Inverting the mass hierarchy of jet quenching effects with prompt b-jet substructure
Abstract
In these proceedings, we discuss the role of heavy quark mass on the formation of parton showers. Mass effects are not well understood when parton branching occurs in nuclear matter, such as the quark-gluon plasma. Recently, a theoretically consistent picture of open heavy flavor production in ultra relativistic nuclear collisions has begun to emerge based on effective theories of QCD, such as soft collinear effective theory with Glauber gluons. We show that implementation of in-medium splitting processes containing heavy quarks into next-to-leading order calculations of heavy flavor production leads to larger cross section suppression when compared to traditional energy loss phenomenology. To better constrain the important mass dependence of in-medium splitting functions, we propose a new measurement in relativistic heavy ion collisions, based on a two-prong structure inside a reconstructed heavy flavor jet.
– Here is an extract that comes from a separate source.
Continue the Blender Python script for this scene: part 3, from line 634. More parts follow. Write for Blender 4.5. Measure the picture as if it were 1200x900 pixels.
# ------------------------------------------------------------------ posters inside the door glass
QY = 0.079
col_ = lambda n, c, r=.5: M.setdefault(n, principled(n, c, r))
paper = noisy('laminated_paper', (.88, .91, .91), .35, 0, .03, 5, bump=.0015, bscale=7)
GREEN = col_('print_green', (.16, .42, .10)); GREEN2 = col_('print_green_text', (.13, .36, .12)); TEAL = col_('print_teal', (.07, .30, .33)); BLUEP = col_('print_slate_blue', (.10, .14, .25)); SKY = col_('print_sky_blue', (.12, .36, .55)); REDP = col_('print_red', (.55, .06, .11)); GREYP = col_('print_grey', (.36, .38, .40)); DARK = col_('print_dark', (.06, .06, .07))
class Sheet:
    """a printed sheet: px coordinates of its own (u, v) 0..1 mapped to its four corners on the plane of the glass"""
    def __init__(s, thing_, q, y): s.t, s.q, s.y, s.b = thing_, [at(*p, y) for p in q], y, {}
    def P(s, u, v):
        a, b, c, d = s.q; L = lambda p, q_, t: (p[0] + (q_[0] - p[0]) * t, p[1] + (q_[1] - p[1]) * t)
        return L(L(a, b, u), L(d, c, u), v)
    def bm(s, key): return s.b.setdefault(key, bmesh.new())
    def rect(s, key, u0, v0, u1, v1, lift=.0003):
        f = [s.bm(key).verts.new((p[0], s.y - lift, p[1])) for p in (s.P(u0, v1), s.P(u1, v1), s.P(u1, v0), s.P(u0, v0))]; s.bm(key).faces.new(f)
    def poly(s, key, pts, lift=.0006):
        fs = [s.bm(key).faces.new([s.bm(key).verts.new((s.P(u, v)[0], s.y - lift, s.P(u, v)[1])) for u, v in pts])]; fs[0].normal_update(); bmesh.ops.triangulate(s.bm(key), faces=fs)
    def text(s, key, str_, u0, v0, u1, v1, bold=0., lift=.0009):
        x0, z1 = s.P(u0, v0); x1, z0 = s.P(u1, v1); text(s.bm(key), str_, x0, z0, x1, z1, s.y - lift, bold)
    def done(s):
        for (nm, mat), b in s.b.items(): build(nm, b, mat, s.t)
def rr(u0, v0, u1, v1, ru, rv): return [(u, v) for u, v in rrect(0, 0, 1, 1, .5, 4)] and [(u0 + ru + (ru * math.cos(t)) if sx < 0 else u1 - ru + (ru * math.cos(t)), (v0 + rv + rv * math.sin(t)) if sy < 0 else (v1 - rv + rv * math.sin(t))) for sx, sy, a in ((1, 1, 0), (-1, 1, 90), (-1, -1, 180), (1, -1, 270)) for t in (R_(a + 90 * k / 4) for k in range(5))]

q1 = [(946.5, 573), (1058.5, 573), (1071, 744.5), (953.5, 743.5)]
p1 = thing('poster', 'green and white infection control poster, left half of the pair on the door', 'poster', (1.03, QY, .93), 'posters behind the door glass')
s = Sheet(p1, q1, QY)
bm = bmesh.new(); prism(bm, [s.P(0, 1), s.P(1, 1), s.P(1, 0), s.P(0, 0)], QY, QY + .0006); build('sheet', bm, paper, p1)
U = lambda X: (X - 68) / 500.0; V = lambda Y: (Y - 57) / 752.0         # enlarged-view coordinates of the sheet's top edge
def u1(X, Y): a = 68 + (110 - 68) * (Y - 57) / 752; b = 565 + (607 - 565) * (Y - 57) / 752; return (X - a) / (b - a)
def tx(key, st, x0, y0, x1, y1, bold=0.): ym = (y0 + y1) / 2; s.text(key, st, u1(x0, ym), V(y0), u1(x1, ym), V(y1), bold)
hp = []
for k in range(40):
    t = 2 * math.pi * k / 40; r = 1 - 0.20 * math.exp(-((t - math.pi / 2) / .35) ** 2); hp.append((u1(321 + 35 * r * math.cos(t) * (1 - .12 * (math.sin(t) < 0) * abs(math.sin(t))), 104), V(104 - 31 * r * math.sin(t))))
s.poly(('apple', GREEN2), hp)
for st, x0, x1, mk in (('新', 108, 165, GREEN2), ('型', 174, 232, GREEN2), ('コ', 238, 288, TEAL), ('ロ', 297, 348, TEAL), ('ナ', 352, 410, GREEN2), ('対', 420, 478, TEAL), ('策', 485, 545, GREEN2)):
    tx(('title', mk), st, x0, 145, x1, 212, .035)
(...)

In the region of jet transverse momenta where parton mass effects are leading, we predict a unique reversal of the mass hierarchy of jet quenching effects in heavy ion relative to proton collisions. We find that the momentum sharing distribution of prompt b-tagged jets is more strongly modified in comparison to the one for light jets. The work summarized here opens new directions of research on the substructure of heavy flavor jets.